L’amitié toxique du Kremlin

Économie
9 novembre 2022, 14:57

Comment la Russie tente-t-elle de contourner les sanctions

L’industrie de la défense de Russie n’est plus capable de produire des modèles d’équipements modernes, ce qui oblige Moscou à rechercher des substituts ou des moyens d’obtenir des produits sanctionnés.

Il est désormais connu que l’armée russe utilise des drones d’attaque et d’espionnage iraniens de différents types (malgré toutes les dénégations des autorités du Kremlin). Selon de nombreux experts, cela signifie un manque d’armes de haute précision, principalement des missiles de croisière, ce qui oblige la Fédération de Russie à rechercher une alternative.
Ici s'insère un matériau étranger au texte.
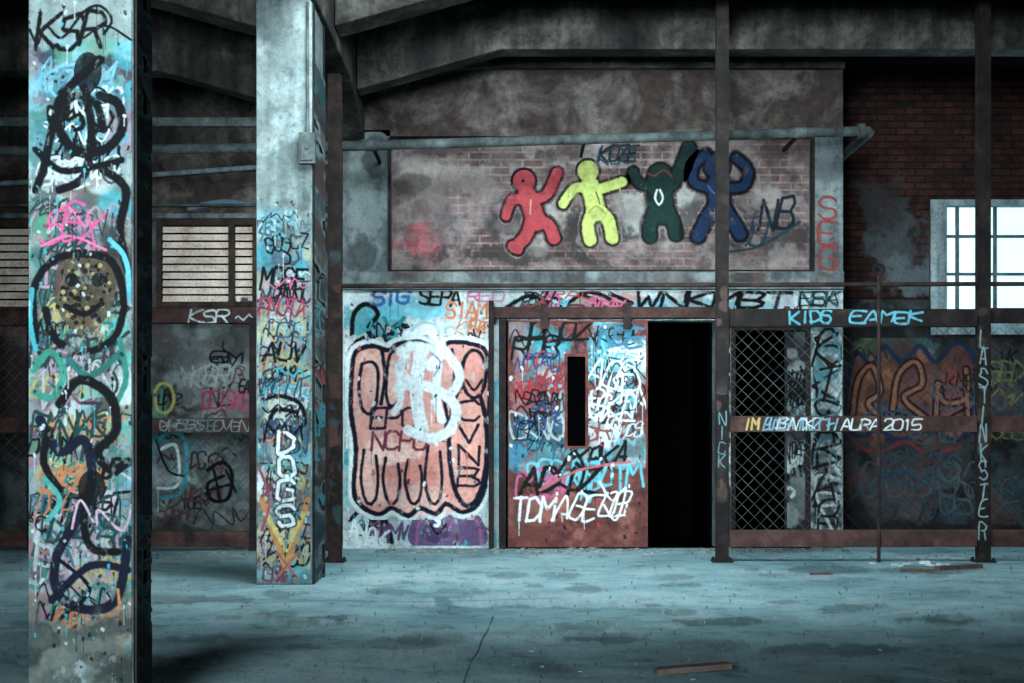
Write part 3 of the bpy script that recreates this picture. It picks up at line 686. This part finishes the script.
rw.curve([(850,500),(900,470),(960,500),(1010,470)],(44,70,88),3); rw.mess(848,340,1020,520,26,[(70,78,84),(20,24,30),(40,70,84),(80,46,46)],12,26,1.3,2.4)
rw.mess(975,345,1024,440,7,[(90,90,80),(110,104,60),K],12,22,1.4,2.4); rw.tag('SN',1000,418,1020,432,(160,144,76),2.0)
rw.finish()
rp=Canvas('plaster_patch',plane(DR),(850,150,929,298),wr,P_rbrick,1.0)
for a in ((905,255,40,50,(66,74,78)),(880,200,24,30,(50,48,48)),(912,278,26,26,(84,94,98))): rp.blob(*a)
rp.finish()
rl=Canvas('graffiti_paint',plane(yR-.03),(730,417,976,431),fence,P_rail,2.2,wear=.7)
rl.tag('IM',744,419,760,430,(180,150,80),2.0,smooth=False); rl.tag('BAGAINZOH',764,418,836,431,(96,140,158),1.7,.2,.12); rl.tag('BACK',778,418,816,430,(170,184,188),1.2,.2,.12)
rl.tag('AURA',842,419,880,430,(180,192,194),1.5,.2,.07,smooth=True); rl.tag('2015',884,419,922,430,(180,192,194),1.5,.15,.07,smooth=True); rl.finish()
hr=Canvas('graffiti_paint',plane(yR-.04),(730,310,976,326),fence,P_rust2,2.2,wear=.6)
hr.tag('KIDS',790,311,832,323,(60,140,158),2.2,0,.08,smooth=False); hr.tag('EAMEK',852,312,924,323,(74,150,170),2.2,.15,.12,smooth=True); hr.finish()
pq=Canvas('graffiti_paint',plane(DF-6*DF/F),(977.5,300,988.5,545),p3,P_rust2,2.5); pq.grime(14,[(50,74,84),(70,50,44)],4,8,.8); pq.tag('LASTINKSTER',980,330,986.5,540,(124,148,154),1.3,0,.09,vert=True); pq.finish()
pq=Canvas('graffiti_paint',plane(DF-6*DF/F),(716.5,280,727.5,545),p2,P_rust2,2.5); pq.tag('NICK',719,412,725.5,470,(84,130,140),1.0,0,.07,vert=True); pq.grime(10,[(80,60,54),(40,34,34)],3,7,.8); pq.finish()
pq=Canvas('graffiti_paint',plane(DF-6.5*DF/F),(329,240,341,545),p1,P_rust,2.5); pq.tag('RASM',330,420,340,520,(24,24,28),2,0,.05,vert=True); pq.grime(20,[(84,52,50),(50,66,72),(30,24,24)],4,9,.8); pq.finish()

# column 2 (far)
c2=Canvas('graffiti_paint',plane(C2),(257,0,311,583),col2,P_col,2.2,wear=.4); c2.drips=.3
for a in ((284,220,30,16,(110,150,160)),(284,262,30,20,(60,120,140)),(284,300,30,20,(140,100,116)),(284,330,30,14,(120,160,164)),(284,372,30,20,(90,150,146)),(284,410,30,24,(164,156,110)),(284,450,30,26,(80,150,160)),(284,490,30,24,(150,140,90)),(284,530,30,26,(170,162,130)),(275,575,22,10,(90,150,170)),(300,420,14,30,(50,60,80)),(266,480,14,30,WH)): c2.blob(*a)
c2.grime(34,[(64,72,72),(104,114,114),(150,160,160)],8,24,.5,(257,0,311,220))
c2.grime(60,[LG,TEAL,(150,144,110),(50,80,96),(140,110,126),(60,70,74)],5,14,.75,(257,240,311,583))
c2.mess(258,205,311,262,11,[(50,90,100),(60,130,146),K,DG_],10,20,1.2,2.4)
c2.mess(258,262,311,585,60,[(34,40,54),(40,100,110),(110,56,80),(140,130,90),LG,K,K],9,22,1.1,2.6)
c2.tag('MOSE',262,268,307,288,K,3.2,.1,smooth=False); c2.scrib(262,276,306,290,PINK,1.1)
c2.tag('PNOTA',260,299,307,316,(150,44,72),2.0,.15); c2.scrib(258,300,311,318,(80,36,56),1.6)
c2.tag('AUV',264,342,307,360,K,3.2,.2,smooth=False); c2.tag('ICU',262,323,309,337,(24,70,96),2.2)
c2.mess(258,362,311,400,8,[K,TEAL,(30,50,80),K],12,22,1.6,2.8)
c2.curve([(262,400),(280,396),(300,404),(304,424),(286,436),(270,426),(276,410),(296,412)],K,4.5)
c2.mess(258,400,311,450,8,[(30,60,90),OR,K],12,24,1.6,2.8)
c2.mess(258,440,311,585,12,[(90,50,70),TEAL,K],10,18,1.3,2.2)
c2.poly([(262,500),(286,568),(308,500)],(170,112,62),6); c2.poly([(267,515),(286,550),(303,514)],(176,164,90),4.5); c2.curve([(260,470),(270,500),(262,530)],(140,60,76),3)
c2.tag('DOGS',278,432,294,530,(196,206,208),3.4,0,.06,vert=True,outline=(30,44,60),ow=3,smooth=False)
c2.tag('X',276,552,300,578,(140,80,72),2.6); c2.splat(160,[K,LG,TEAL,BR],rect=(257,200,311,583))
c2.finish()

# column 1 (near)
c1=Canvas('graffiti_paint',plane(C1),(29,0,132,690),col1,P_col,1.9,wear=.4); c1.drips=.35
for a in ((80,90,56,60,(90,140,152)),(60,140,40,40,(76,130,144)),(80,215,50,40,(100,84,72)),(100,250,36,30,(96,80,76)),(50,300,26,50,(40,124,114)),(110,330,26,40,(60,140,130)),(80,290,44,40,(60,50,44)),(60,400,40,50,(140,160,158)),(110,420,30,40,(60,140,130)),(60,460,36,30,(84,140,110)),(90,500,46,40,(160,116,142)),(50,540,26,30,(120,66,104)),(110,560,30,40,(60,116,122)),(70,590,40,30,(136,132,144)),(120,620,20,24,(160,104,54)),(45,620,20,24,(116,66,96)),(70,385,30,20,(50,130,106)),(80,650,60,30,(76,86,82)),(80,20,60,20,(104,118,118))): c1.blob(*a)
c1.grime(170,[LG,TEAL,(50,64,66),(100,90,76),(120,92,110),(40,90,84),(36,42,46),(50,116,90),(96,54,80),(30,34,38)],5,20,.8,(29,50,132,640))
c1.mess(30,60,131,190,22,[(70,116,130),(50,100,116),LG,DG_,K],16,34,1.8,4)
c1.mess(30,190,131,640,110,[(30,40,44),(34,100,92),(104,50,84),(136,124,70),(130,140,142),(40,80,96),(130,106,124),K,(16,50,50),K,(150,92,56)],12,36,1.4,4)
c1.tag('KSR',38,14,106,48,K,4.6,.25,.06,smooth=False); c1.curve([(30,30),(38,44),(46,26),(62,38),(84,12),(100,6),(112,20),(104,34)],K,3); c1.curve([(84,38),(106,26),(131,40)],K,2.6)
c1.tag('KAM',40,66,116,98,(80,136,160),2.8,.3,.08)
c1.curve([(100,60),(84,74),(66,92),(56,118),(74,150),(104,150),(122,130),(118,104),(100,96)],K,10)
c1.curve([(84,88),(92,130),(84,176),(60,190)],K,9); c1.curve([(60,100),(50,140),(44,168),(36,190)],K,9)
c1.disc(88,72,14,K,20); c1.curve([(104,170),(126,190),(120,230),(128,270)],K,9); c1.curve([(60,110),(76,96),(96,104),(104,130)],K,8); c1.curve([(36,150),(60,170),(90,168),(122,160)],K,7)
c1.scrib(44,205,106,244,PINK,2.2); c1.tag('SEX',46,208,104,242,(176,60,110),2.4,.3,.1); c1.curve([(42,246),(70,236),(106,250)],PINK,2.2)
c1.fill([(60,262),(80,254),(108,262),(116,290),(106,318),(84,336),(62,318),(54,290)],(60,50,38),op=.9)
for _ in range(110):
    t=random.random()*6.28; r=random.random()**.5; c1.disc(84+28*r*math.cos(t),294+36*r*math.sin(t),random.uniform(1.0,2.8),random.choice([(120,108,70),K,K,(24,24,24),(70,66,50)]))
c1.disc(72,280,7,K); c1.disc(98,280,7,K); c1.curve([(66,306),(84,314),(102,304)],K,6)
c1.curve([(36,340),(34,290),(52,262),(80,254),(112,262),(124,300),(114,338),(84,352),(56,340),(46,310)],K,8)
c1.curve([(110,240),(126,260),(130,300)],(60,140,156),5); c1.curve([(32,290),(30,320),(36,350)],TEAL,5)
c1.curve([(34,370),(50,352),(64,372),(52,398),(36,392)],(34,110,94),7); c1.curve([(70,360),(90,376),(122,352)],(24,84,78),7); c1.curve([(120,340),(126,380),(112,410)],(30,100,90),6)
c1.curve([(60,404),(80,380),(110,396),(116,430),(98,452),(112,470),(128,462)],K,10)
c1.curve([(40,420),(60,452),(84,440),(92,480),(76,520),(56,560),(60,596),(92,610),(118,596),(128,540)],NAVY,10)
c1.disc(92,488,14,K,18); c1.curve([(92,488),(84,520),(92,548),(118,552)],K,8); c1.curve([(50,430),(44,462),(60,490)],K,8)
c1.curve([(44,478),(60,500),(48,520)],(50,136,130),5); c1.scrib(70,500,128,532,(170,136,158),2.2)
c1.curve([(60,560),(90,590),(60,620),(40,660)],K,4); c1.curve([(118,590),(122,630),(116,660)],(160,104,54),3)
c1.curve([(52,600),(90,566),(128,570)],NAVY,8); c1.grime(44,[(70,78,75),(88,96,91),(46,52,51)],10,24,.9,(29,622,132,690))
c1.splat(260,[K,LG,TEAL,K],.5,1.8)
c1.finish()
def side(x,d0,dep): return lambda u,v,off:(x+off+0*u, d0+dep*(u/20.0), CZ-(v-HY)*d0/F)
s1=Canvas('graffiti_side_paint',side(PX(133,C1)+.013,C1,.28),(1,0,19,690),col1,P_col,1.5)
s1.grime(60,[(40,64,70),(36,96,106),(20,26,28),(60,50,46)],6,20,.95); s1.grime(36,[(40,48,52),(20,24,26)],6,20,.95); s1.finish()
s2=Canvas('graffiti_side_paint',side(PX(312,C2)+.013,C2,.75),(1,60,19,583),col2,P_col,1.5)
s2.grime(50,[(24,60,68),(30,34,36),(60,40,40)],6,16,.9); s2.mess(2,240,18,540,8,[K,TEAL,RED],14,24,1.5,2.5)
s2.finish()

# ---------------------------------------------------------------- floor marks and debris
def fmap(x,y,off):
    d=CZ*F/(y-HY); return ((x-CX)*d/F,d,off+0*x)
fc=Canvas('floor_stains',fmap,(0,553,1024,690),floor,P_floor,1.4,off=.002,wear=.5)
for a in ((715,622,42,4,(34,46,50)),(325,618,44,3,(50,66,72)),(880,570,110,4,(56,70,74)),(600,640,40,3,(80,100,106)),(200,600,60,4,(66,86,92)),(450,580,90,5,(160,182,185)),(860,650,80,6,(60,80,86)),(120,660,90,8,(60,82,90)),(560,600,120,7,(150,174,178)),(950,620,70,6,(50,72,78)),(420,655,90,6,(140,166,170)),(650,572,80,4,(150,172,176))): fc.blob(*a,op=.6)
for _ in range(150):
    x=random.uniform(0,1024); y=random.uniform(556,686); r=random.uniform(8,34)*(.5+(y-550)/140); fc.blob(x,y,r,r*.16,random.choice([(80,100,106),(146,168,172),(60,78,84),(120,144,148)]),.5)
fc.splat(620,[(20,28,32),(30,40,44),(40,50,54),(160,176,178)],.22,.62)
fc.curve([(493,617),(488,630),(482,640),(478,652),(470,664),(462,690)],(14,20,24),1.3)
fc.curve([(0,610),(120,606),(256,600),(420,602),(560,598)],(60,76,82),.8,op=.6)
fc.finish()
def rubble(name,n,region,smin,smax,mat):
    V=[];Fc=[]
    for _ in range(n):
        x,y=region(); s=random.uniform(smin,smax); a=random.random()*6.28
        hx,hy,hz=s*random.uniform(.5,1.4),s*random.uniform(.4,1),s*random.uniform(.2,.6)
        o=len(V)
        for k,(px_,py_,pz_) in enumerate(((-1,-1,0),(1,-1,0),(1,1,0),(-1,1,0),(-.6,-.7,1),(.7,-.5,1),(.5,.7,1),(-.8,.5,1))):
            rx=px_*hx*random.uniform(.8,1.1); ry=py_*hy*random.uniform(.8,1.1)
            V.append((x+rx*math.cos(a)-ry*math.sin(a),y+rx*math.sin(a)+ry*math.cos(a),pz_*hz))
        Fc+=[tuple(o+i for i in q) for q in ((0,3,2,1),(4,5,6,7),(0,1,5,4),(1,2,6,5),(2,3,7,6),(3,0,4,7))]
    return mesh_obj(name,V,Fc,[mat])
rubble('rubble',320,lambda:(random.uniform(-1.5,3.6),15.38-abs(random.gauss(0,.36))),.01,.045,M_rubble)
rubble('rubble',90,lambda:(random.uniform(-5,-2.0),random.uniform(14,15.1)),.01,.045,M_rubble)
rubble('rubble',110,lambda:(random.uniform(2.3,6),random.uniform(14,15)),.01,.04,M_rubble)
rubble('rubble',200,lambda:(random.uniform(-1.4,5),random.uniform(6,12.2)),.004,.016,M_rubble)
rubble('paper_litter',14,lambda:(random.uniform(3.2,4.4),random.uniform(13.3,13.6)),.03,.06,M_white)
def board(name,x,y,L,wd,h,ang,tilt=0,mat=M_wood):
    v=[];
    for sx,sy,sz in ((-1,-1,0),(1,-1,0),(1,1,0),(-1,1,0),(-1,-1,1),(1,-.8,1),(.96,1,1),(-.97,1,1)):
        a,b=sx*L/2,sy*wd/2; z=sz*h+(sx+1)/2*tilt+.001
        v.append((x+a*math.cos(ang)-b*math.sin(ang),y+a*math.sin(ang)+b*math.cos(ang),z))
    return mesh_obj(name,v,[(0,3,2,1),(4,5,6,7),(0,1,5,4),(1,2,6,5),(2,3,7,6),(3,0,4,7)],[mat],bevel=.003)
board('broken_plank',.93,7.2,.40,.09,.03,.18,.02)
board('wood_scrap',4.15,13.0,.55,.08,.04,.5); board('wood_scrap',3.7,12.7,.35,.07,.03,-.4); board('wood_scrap',2.75,12.45,.2,.06,.02,.1)

# ---------------------------------------------------------------- lighting
wd=bpy.data.worlds.new('world'); sc.world=wd; wd.use_nodes=True
bg=wd.node_tree.nodes['Background']; bg.inputs[0].default_value=(0.18,0.56,0.68,1); bg.inputs[1].default_value=0.2
def area(name,loc,tgt,sx,sy,e,col,spread=math.pi):
    l=bpy.data.lights.new(name,'AREA'); l.shape='RECTANGLE'; l.size=sx; l.size_y=sy; l.energy=e; l.color=col; l.spread=spread
    o=bpy.data.objects.new(name,l); sc.collection.objects.link(o); o.location=loc
    o.rotation_euler=(Vector(tgt)-Vector(loc)).to_track_quat('-Z','Y').to_euler(); return o
area('added_overhead_lamp',(0.3,10.0,5.6),(0.4,14.9,1.3),3.8,2.0,700,(0.75,0.95,1.0),math.radians(135))  # unseen lamp added under the closed ceiling to brighten wall and floor
area('daylight_lamp',(-3.4,-5.5,2.8),(0.6,15,2.6),4,3,370,(0.78,0.95,1.0),math.radians(40))
area('window_daylight_lamp',(6.3,DR-.35,3.3),(4.5,10,0),1.4,1.2,70,(0.55,0.87,1.0))

cam=bpy.data.cameras.new('camera'); co=bpy.data.objects.new('camera',cam); sc.collection.objects.link(co)
co.location=(0,0,CZ); co.rotation_euler=(math.pi/2,0,0)
cam.sensor_width=36; cam.lens=F/1024*36; cam.shift_y=(HY-341.5)/1024.0
cam.clip_end=200
sc.camera=co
En même temps, malgré de nombreuses déclarations des fonctionnaires russes sur le remplacement réussi des produits importés, les produits de l’industrie de la défense de la Fédération de Russie sont extrêmement dépendants des pièces de rechange étrangères. Cela est confirmé par l’analyse des composants de quelques exemplaires de l’équipement militaire russe. Par exemple, le véhicule aérien sans pilote “Orlan-10” utilise des microcircuits et des optiques occidentaux. Ce sont précisément ces composants qui manquent au fabricant russe après l’introduction des sanctions, ce qui pousse la Fédération de Russie à s’approvisionner à l’étranger.
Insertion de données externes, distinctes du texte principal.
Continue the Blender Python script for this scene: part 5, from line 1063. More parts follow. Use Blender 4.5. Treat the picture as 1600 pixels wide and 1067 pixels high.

Ainsi, la police de la Suède a récemment informé sur le vol des caméras de surveillance spéciales qui ont été placées le long des autoroutes du pays. Plus tard, les agents des forces de l’ordre suédois ont établi un lien entre les vols sur les routes suédoises et les drones russes. Selon l’attaché de presse du département, Fredrik Hultgren-Friberg, les enquêteurs ne peuvent pas fournir plus d’informations à ce sujet pour le moment.

De plus, la Russie cherche activement des voies possibles pour contourner les sanctions, en particulier, grâce à l’aide des pays tiers. La Fédération de Russie dispose d’un réseau influent d’agents et de lobbying dans de nombreux pays du monde, elle cherche auprès d’eux des opportunités d’importations parallèles, tout en restant sous les sanctions. Les changements dans le commerce extérieur de la Russie récemment publiés par le New York Times illustrent cette dynamique qui s’est formée après le début de la guerre totale contre l’Ukraine.

The Telegraph

Un exemple plus concret : à la fin du mois d’octobre, une visite de la délégation russe en Ouzbékistan a eu lieu à l’initiative du Kremlin. La délégation comprenait le vice-premier ministre, le ministre de l’industrie et du commerce de la Fédération de Russie, Denys Manturov. Le but officiel de la visite était d’améliorer la coopération économique entre les pays, et le but officieux c’était la recherche d’un “corridor” pour fournir la Russie des produits militaires et à double usage qui sont pourtant soumis à des sanctions. De plus, Moscou compte utiliser des entreprises ouzbèkes pour servir ses propres intérêts. L’infographie ci-dessus démontre un comportement d’un autre partenaire russe au Moyen-Orient, la Turquie. La coopération entre Moscou et Ankara existe depuis longtemps et a déjà provoqué le mécontentement des partenaires de la Turquie au sein de l’OTAN. Il s’agit, par exemple, du scandale qui a suivi l’achat de systèmes de défense aérienne russes S-400. Aujourd’hui, les dirigeants russes tentent de persuader leurs partenaires turcs de vendre à Moscou un certain nombre d’équipements militaires importants. Il est notamment question de communications sécurisées, de drones, d’imageurs thermiques et de dispositifs de vision nocturne, qui font cruellement défaut à l’armée russe. Un achat éventuel de microcircuits pour l’industrie de la défense est à l’étude également.

Nous espérons que les autorités turques, qui ont pris à plusieurs reprises des mesures cohérentes pour soutenir l’Ukraine, comprennent clairement la menace que représente une telle coopération « toxique » avec les agresseurs russes. Aucun gain économique ne peut compenser les pertes de réputation d’Ankara. La Turquie, en tant qu’État démocratique et civilisé responsable, membre de l’OTAN, n’autorisera pas la violation du régime de sanctions contre la Russie et continuera à soutenir l’Ukraine dans sa lutte contre l’agresseur.